Compare to human relations, the emphasis of the rational goal model is on the work, which simply divides the work into small elements. By systematically improving the performance of the workers in each element, the work efficiency will be improved. Moreover, the rational goal model has performed well under the support by its basic concepts and easy practise with both applicable tools and techniques. Therefore, there is no difficulty for this model to contribute in reality. Furthermore, the higher output brought by this model is visible and measurable. However, this model neglects the human capacity and considers human beings as animals, which worse the relationships between employers and employees. On the contrary, human relation model pays more attentions on a major foundation in managing the human organization, and makes managers understand that attitudes and methods are important elements required by human resource. Although the human relation model has great achievement, it is still not adequate, which gives great attentions to human relations and focuses less on work. It is only the foundations of building, and other parts should be still perfected.
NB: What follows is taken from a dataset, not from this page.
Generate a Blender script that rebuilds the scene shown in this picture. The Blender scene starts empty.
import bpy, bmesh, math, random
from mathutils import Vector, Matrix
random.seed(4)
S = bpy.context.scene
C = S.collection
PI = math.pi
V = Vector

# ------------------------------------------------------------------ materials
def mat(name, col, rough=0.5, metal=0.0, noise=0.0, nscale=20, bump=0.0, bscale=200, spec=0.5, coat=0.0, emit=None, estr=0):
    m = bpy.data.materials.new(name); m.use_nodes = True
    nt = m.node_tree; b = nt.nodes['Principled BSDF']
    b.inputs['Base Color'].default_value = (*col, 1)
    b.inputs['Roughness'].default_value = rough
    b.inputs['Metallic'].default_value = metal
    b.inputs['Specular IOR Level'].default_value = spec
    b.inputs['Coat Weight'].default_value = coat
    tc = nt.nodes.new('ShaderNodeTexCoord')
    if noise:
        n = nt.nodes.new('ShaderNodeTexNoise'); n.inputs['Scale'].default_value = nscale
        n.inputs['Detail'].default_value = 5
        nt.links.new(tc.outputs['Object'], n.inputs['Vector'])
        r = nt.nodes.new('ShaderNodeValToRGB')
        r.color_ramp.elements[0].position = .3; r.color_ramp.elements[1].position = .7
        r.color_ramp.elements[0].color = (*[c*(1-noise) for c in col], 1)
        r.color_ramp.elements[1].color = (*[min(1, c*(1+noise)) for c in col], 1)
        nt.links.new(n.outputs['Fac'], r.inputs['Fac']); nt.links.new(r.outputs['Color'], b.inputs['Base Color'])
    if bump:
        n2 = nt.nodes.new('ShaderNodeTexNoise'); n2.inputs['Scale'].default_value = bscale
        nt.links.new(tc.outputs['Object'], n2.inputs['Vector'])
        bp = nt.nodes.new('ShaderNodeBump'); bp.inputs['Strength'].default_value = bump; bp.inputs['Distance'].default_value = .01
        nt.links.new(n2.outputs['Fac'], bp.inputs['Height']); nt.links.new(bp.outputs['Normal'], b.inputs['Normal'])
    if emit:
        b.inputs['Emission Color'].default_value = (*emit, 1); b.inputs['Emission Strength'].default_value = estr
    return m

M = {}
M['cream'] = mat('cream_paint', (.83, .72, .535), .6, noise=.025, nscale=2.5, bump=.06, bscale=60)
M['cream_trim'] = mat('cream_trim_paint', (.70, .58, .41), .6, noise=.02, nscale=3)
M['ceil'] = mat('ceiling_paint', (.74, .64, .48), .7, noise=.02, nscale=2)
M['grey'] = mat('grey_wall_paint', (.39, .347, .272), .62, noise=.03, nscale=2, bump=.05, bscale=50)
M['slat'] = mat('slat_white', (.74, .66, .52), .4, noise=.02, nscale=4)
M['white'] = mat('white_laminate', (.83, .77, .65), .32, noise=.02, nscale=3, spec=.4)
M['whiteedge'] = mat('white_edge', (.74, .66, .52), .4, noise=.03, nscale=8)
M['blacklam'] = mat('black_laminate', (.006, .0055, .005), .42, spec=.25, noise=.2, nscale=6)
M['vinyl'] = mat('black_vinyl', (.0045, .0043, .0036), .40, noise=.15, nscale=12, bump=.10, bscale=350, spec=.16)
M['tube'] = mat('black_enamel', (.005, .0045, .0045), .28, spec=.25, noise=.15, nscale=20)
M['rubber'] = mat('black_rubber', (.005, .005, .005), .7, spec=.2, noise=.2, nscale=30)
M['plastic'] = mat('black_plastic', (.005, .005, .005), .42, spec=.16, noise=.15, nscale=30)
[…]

This essay has discussed two models of the Competing Values Framework (CVF), the Human Relations Model and the Rational Goal Model. The Rational Goal Model has the great effects on work performances, which includes increasing productivity, accelerating the replacement of labour, increasing control and predictability. However, its two blind spots of engineering and philosophy lie at the basis of many modern organizational problems. The main strength of the Human Relations Model is increasing productivity by paying attention to human capacity while the limitations are the wrong belief in "spontaneous motivation" making it hard to be practiced, lacking an adequate focus on work and the serious danger of losing control. Therefore, no one model is almighty, only making appropriate choices and effort toward change around the positive tensions facing the organization can create greater value in the organization.